Return all lines where the word "that" can be found.

— BEGIN Recorded data —

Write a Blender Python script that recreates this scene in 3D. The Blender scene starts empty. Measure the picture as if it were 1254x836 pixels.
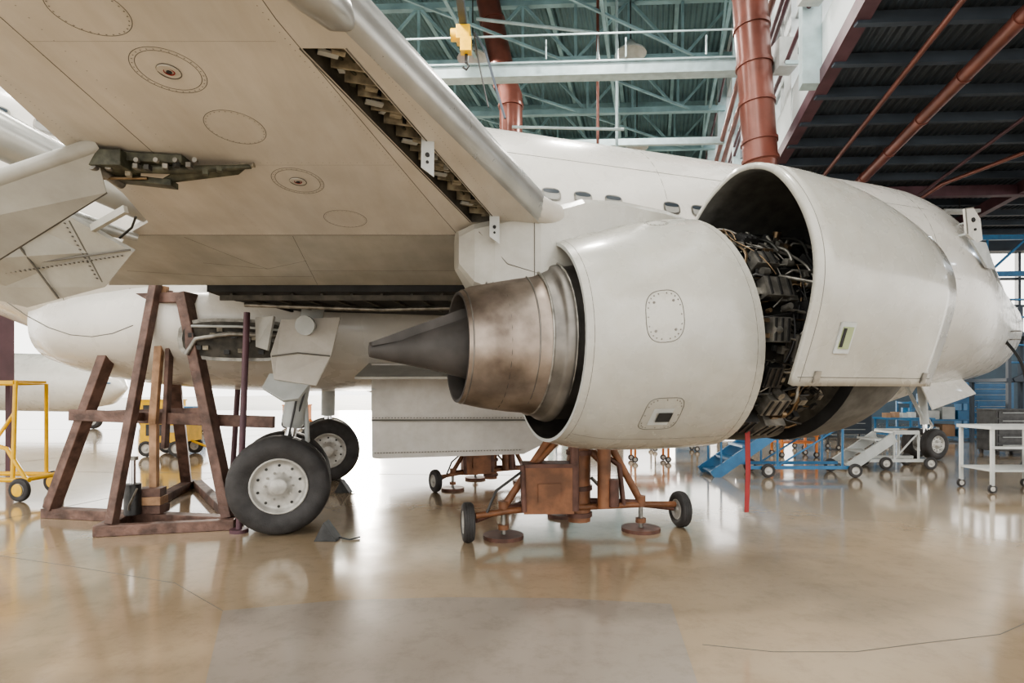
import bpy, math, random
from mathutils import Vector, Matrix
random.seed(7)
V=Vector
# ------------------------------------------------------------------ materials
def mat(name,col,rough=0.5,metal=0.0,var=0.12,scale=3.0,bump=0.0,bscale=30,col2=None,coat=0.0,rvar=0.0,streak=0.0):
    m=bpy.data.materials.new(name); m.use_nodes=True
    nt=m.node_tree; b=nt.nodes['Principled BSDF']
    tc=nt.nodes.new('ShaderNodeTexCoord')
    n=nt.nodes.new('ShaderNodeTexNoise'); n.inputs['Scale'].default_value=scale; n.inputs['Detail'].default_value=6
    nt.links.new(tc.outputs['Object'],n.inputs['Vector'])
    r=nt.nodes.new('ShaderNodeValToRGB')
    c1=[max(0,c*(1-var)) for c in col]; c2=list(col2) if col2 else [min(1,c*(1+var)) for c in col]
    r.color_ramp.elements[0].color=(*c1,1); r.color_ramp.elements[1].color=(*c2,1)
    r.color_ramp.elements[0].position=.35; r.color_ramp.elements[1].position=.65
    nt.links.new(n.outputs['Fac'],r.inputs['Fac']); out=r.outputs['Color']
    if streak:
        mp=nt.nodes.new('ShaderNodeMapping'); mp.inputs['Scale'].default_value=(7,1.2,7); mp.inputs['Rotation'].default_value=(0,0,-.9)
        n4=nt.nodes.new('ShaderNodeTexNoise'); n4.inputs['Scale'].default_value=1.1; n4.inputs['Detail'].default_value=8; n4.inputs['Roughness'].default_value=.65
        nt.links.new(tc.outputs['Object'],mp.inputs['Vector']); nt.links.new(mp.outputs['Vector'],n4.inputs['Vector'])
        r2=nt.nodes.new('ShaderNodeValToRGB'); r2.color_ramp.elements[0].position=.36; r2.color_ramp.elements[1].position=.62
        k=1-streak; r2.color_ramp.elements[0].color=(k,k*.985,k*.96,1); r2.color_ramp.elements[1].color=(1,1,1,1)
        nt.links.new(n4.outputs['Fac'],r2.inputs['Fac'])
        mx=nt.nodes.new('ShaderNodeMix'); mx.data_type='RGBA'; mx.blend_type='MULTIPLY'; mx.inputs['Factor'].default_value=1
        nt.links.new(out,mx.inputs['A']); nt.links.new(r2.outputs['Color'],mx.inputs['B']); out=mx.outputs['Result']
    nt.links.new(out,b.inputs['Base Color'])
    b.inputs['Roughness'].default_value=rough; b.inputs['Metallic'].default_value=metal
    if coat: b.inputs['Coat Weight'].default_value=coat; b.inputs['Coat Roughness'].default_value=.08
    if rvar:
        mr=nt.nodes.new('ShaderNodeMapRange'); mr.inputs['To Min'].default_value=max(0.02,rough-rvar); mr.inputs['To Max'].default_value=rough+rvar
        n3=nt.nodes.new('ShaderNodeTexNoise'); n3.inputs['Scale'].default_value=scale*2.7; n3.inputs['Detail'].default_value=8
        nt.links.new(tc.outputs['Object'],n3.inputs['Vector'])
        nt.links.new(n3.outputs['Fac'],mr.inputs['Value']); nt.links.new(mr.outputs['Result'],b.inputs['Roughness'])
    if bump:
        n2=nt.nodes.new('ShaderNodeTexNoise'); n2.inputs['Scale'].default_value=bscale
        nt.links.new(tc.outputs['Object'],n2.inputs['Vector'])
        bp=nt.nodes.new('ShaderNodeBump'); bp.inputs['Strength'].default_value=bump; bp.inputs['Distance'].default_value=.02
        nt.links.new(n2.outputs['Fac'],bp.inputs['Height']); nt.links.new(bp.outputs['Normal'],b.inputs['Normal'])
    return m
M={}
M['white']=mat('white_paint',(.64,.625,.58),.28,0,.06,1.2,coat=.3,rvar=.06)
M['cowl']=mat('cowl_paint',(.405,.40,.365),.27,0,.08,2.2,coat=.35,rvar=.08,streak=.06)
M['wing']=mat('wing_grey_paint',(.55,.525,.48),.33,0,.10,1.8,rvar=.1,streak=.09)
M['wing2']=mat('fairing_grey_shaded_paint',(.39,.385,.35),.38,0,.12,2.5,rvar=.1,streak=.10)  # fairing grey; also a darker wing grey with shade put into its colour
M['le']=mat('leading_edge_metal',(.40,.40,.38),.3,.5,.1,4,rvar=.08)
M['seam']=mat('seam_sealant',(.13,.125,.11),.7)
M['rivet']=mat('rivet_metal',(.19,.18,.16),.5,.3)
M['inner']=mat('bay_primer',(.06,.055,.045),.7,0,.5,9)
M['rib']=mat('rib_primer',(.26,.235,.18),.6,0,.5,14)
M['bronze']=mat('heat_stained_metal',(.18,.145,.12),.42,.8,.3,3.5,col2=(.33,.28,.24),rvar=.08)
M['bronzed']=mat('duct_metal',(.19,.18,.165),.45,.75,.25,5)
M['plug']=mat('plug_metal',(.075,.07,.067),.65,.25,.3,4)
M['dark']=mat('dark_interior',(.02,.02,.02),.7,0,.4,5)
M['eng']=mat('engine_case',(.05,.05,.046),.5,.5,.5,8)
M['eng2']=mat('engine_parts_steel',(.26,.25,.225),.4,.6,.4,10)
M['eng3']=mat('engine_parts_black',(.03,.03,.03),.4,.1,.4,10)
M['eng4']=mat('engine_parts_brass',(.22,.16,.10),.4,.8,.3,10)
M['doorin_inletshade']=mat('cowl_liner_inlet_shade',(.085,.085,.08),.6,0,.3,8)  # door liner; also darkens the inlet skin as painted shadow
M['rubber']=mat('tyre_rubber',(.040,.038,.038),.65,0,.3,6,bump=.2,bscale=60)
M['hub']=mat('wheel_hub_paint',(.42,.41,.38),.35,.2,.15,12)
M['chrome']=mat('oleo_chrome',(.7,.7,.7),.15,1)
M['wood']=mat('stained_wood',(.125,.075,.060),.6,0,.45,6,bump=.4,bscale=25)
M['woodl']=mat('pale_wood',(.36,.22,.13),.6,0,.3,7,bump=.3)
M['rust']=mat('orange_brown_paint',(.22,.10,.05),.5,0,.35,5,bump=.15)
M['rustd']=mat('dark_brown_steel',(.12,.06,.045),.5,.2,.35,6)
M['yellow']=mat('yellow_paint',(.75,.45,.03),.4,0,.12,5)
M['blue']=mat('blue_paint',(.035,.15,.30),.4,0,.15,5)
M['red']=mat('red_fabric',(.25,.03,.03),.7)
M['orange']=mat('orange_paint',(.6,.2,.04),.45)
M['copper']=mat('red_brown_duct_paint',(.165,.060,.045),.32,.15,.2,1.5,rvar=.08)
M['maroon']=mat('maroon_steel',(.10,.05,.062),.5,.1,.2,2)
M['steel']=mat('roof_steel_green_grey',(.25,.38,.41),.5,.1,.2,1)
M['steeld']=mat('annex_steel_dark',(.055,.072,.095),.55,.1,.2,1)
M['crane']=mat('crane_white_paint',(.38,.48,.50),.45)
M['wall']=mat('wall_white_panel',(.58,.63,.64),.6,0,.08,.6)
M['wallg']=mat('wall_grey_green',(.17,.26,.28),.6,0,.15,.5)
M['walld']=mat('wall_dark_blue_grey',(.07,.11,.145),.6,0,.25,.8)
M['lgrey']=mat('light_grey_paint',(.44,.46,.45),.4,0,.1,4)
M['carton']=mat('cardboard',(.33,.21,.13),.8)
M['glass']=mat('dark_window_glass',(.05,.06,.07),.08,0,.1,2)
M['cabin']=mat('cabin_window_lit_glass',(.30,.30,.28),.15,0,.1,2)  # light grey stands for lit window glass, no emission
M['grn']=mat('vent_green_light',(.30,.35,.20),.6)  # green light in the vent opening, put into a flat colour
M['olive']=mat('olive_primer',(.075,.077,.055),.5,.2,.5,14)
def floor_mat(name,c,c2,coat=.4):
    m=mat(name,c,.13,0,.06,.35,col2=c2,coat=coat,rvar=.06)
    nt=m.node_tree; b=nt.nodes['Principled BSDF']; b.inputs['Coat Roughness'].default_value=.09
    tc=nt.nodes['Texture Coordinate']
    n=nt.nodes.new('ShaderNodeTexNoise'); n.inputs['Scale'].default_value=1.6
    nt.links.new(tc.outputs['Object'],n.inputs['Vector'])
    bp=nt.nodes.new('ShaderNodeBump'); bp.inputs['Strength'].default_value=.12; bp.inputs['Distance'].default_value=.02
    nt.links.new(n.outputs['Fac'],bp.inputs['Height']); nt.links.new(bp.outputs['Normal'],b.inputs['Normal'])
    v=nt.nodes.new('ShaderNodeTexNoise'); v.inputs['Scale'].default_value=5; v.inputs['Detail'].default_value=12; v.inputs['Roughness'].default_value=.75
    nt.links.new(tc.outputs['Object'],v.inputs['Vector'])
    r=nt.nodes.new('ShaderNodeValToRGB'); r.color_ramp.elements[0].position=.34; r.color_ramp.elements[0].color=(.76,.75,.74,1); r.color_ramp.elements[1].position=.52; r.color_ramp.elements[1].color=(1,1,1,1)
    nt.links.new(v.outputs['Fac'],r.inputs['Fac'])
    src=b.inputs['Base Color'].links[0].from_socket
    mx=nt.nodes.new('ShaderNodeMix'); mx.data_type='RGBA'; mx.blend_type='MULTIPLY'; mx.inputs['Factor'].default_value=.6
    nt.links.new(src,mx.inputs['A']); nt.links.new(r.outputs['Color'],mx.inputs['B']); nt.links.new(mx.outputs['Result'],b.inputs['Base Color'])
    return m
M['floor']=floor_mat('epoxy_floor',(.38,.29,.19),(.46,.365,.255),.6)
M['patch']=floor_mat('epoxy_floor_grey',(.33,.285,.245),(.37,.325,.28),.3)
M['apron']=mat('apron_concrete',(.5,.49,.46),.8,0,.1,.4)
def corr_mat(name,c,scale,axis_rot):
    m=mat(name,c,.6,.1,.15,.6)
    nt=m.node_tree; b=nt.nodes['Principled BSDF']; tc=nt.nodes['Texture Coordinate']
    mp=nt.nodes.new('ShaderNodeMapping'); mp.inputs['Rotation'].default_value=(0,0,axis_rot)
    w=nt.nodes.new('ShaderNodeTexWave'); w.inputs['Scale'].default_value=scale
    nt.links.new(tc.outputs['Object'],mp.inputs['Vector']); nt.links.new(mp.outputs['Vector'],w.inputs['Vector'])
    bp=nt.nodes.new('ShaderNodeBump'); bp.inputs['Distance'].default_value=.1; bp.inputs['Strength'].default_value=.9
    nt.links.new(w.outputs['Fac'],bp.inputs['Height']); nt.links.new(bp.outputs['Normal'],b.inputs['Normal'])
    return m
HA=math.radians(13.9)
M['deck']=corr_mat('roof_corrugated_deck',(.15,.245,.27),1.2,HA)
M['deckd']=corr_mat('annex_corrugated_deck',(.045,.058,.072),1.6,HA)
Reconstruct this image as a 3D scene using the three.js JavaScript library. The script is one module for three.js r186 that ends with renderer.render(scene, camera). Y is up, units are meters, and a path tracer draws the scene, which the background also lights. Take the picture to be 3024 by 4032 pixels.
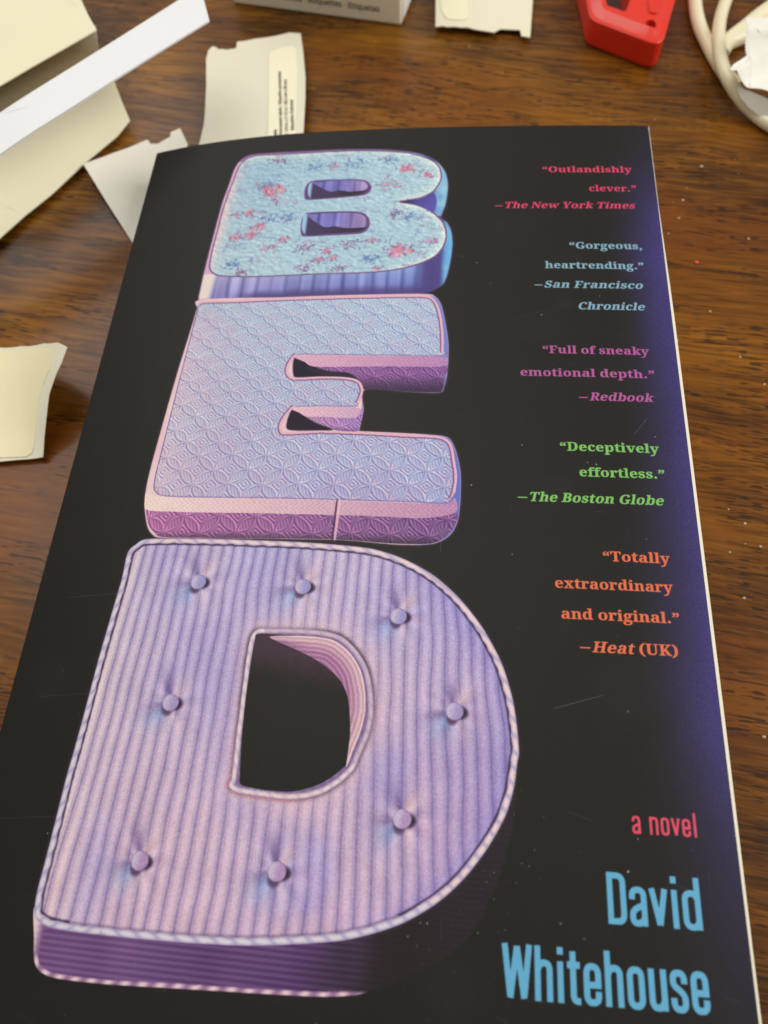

— END Recorded data —

Exercise result:
Write a Blender Python script that recreates this scene in 3D. The Blender scene starts empty. Measure the picture as if it were 1254x836 pixels.
Reconstruct this image as a 3D scene using the three.js JavaScript library. The script is one module for three.js r186 that ends with renderer.render(scene, camera). Y is up, units are meters, and a path tracer draws the scene, which the background also lights. Take the picture to be 3024 by 4032 pixels.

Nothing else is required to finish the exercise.